Forgot an obvious one: flights of Canada geese heard passing overhead while walking the frozen nighttime streets of a Canadian city, looking up and seeing them crossing the face of the full moon.
 
Watching a hobby chase another hobby out of its territory,all just feet away from me they hurtled past.

Steve.
 
Late January about ten years ago, in a Scottish glen, watching a pair of courting Golden Eagles. The male was about ten feet in front of the female and she copied his every move exactly. He sailed along the ridge sometimes just moving a few feathers to slightly change direction and she did exactly the same movement to track his path to perfection. He then broke off and did a series of closed wing stoops and opened his wings to shoot back up again. All this in a howling gale. The Golden Eagle is a master in those conditions. Effortless.
About a year later in the same glen saw a merlin make about five snatches at a meadow pipit before finally catching it.
Both occasions left me awestruck.
Just being greedy I also love watching skuas in action.
 
During a walk in the Dark Peak in December, along an edge, a party of seven ravens having a whale of a time showing off to each other. There was some displaying, synchronized flying of pairs with the lower bird turning on its back, plummeting dives, and just hanging in the wind.

I watched, spell-bound, for half an hour or so until I risked being stranded in the dark on a day with low cloud, and reluctantly took my leave.

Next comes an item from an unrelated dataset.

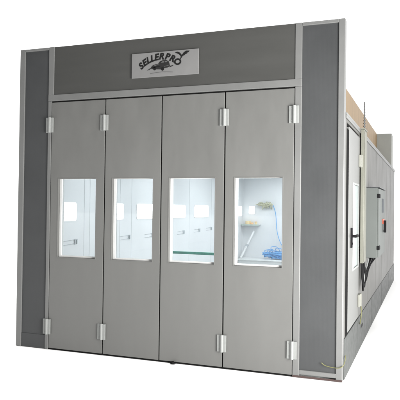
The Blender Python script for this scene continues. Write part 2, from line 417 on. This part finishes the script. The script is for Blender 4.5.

Only when I started walking again did I realize that I'd also become quite cold - I was dressed for moving, not standing around.

It's one of those experiences that will stay with me.

Andrea
 
This thread reminds me when I saw a Barn Owl gliding elegantly over a marsh at dusk heading straight for me, locking eyes on me before banking a foot away from my face!!!
 
A different type of BoP for me

Has to be standing under a Raggiana Bird of Pardise lek in Varitea PNG with 8 males flying in an out of the actions doing their full overhead plume displays to a dozen or more females.
Memories of seeing and hearing the display just takes me back there.
 
Has to be standing under a Raggiana Bird of Pardise lek in Varitea PNG with 8 males flying in an out of the actions doing their full overhead plume displays to a dozen or more females.
Memories of seeing and hearing the display just takes me back there.

I was going to say that I couldn't think of anything better to watch than a large lake being criss-crossed by feeding terns and swallows, all flying at top speed. But on balance I have to admit that a bird of paradise lek may just have the edge...
 
Probably filling the feeder hanging from the cotoneaster in my garden and having a sparrowhawk zoom in hoping to snatch a bird from it. She saw me at the last second, spread her wings and tail to come to a halt in the air a few feet from my face and then reversed and flew away at speed while I was hit by the waft of air from her wings. I was left gasping and my heart hammering like mad!